### DATASET RECORDS ###

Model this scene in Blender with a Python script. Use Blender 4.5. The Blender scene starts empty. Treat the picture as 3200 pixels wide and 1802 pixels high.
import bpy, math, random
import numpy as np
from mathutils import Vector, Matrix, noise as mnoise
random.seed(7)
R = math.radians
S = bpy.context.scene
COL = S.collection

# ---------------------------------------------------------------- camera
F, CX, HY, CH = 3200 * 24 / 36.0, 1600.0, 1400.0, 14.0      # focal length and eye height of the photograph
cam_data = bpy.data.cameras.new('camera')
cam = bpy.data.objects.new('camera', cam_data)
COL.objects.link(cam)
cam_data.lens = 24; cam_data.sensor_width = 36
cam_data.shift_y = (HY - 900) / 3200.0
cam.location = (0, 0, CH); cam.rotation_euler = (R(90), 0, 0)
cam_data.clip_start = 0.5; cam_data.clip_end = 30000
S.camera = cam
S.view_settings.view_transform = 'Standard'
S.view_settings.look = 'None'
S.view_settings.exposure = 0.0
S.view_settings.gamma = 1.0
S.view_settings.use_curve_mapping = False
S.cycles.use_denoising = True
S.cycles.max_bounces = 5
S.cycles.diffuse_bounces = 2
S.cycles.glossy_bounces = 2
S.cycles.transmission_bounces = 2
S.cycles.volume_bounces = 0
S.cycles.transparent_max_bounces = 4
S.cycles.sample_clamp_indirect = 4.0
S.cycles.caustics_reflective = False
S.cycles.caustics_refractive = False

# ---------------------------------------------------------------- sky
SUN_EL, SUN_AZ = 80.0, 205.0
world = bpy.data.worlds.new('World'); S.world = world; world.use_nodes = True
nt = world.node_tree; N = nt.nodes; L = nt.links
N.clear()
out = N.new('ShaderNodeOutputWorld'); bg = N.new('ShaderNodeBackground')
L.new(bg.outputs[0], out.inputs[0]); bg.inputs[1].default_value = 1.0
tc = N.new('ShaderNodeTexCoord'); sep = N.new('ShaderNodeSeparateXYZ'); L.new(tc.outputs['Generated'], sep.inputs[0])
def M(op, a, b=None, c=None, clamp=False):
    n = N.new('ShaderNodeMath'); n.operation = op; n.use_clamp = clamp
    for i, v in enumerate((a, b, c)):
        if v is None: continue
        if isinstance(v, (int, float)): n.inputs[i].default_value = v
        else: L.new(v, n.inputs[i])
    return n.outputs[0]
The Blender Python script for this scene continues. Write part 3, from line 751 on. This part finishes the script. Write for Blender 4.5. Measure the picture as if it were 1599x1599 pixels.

###

__STATED TASK__.
Reproduce the records above exactly.

__OUTPUT BELOW__.
Model this scene in Blender with a Python script. Use Blender 4.5. The Blender scene starts empty. Treat the picture as 3200 pixels wide and 1802 pixels high.
import bpy, math, random
import numpy as np
from mathutils import Vector, Matrix, noise as mnoise
random.seed(7)
R = math.radians
S = bpy.context.scene
COL = S.collection

# ---------------------------------------------------------------- camera
F, CX, HY, CH = 3200 * 24 / 36.0, 1600.0, 1400.0, 14.0      # focal length and eye height of the photograph
cam_data = bpy.data.cameras.new('camera')
cam = bpy.data.objects.new('camera', cam_data)
COL.objects.link(cam)
cam_data.lens = 24; cam_data.sensor_width = 36
cam_data.shift_y = (HY - 900) / 3200.0
cam.location = (0, 0, CH); cam.rotation_euler = (R(90), 0, 0)
cam_data.clip_start = 0.5; cam_data.clip_end = 30000
S.camera = cam
S.view_settings.view_transform = 'Standard'
S.view_settings.look = 'None'
S.view_settings.exposure = 0.0
S.view_settings.gamma = 1.0
S.view_settings.use_curve_mapping = False
S.cycles.use_denoising = True
S.cycles.max_bounces = 5
S.cycles.diffuse_bounces = 2
S.cycles.glossy_bounces = 2
S.cycles.transmission_bounces = 2
S.cycles.volume_bounces = 0
S.cycles.transparent_max_bounces = 4
S.cycles.sample_clamp_indirect = 4.0
S.cycles.caustics_reflective = False
S.cycles.caustics_refractive = False

# ---------------------------------------------------------------- sky
SUN_EL, SUN_AZ = 80.0, 205.0
world = bpy.data.worlds.new('World'); S.world = world; world.use_nodes = True
nt = world.node_tree; N = nt.nodes; L = nt.links
N.clear()
out = N.new('ShaderNodeOutputWorld'); bg = N.new('ShaderNodeBackground')
L.new(bg.outputs[0], out.inputs[0]); bg.inputs[1].default_value = 1.0
tc = N.new('ShaderNodeTexCoord'); sep = N.new('ShaderNodeSeparateXYZ'); L.new(tc.outputs['Generated'], sep.inputs[0])
def M(op, a, b=None, c=None, clamp=False):
    n = N.new('ShaderNodeMath'); n.operation = op; n.use_clamp = clamp
    for i, v in enumerate((a, b, c)):
        if v is None: continue
        if isinstance(v, (int, float)): n.inputs[i].default_value = v
        else: L.new(v, n.inputs[i])
    return n.outputs[0]
The Blender Python script for this scene continues. Write part 3, from line 751 on. This part finishes the script. Write for Blender 4.5. Measure the picture as if it were 1599x1599 pixels.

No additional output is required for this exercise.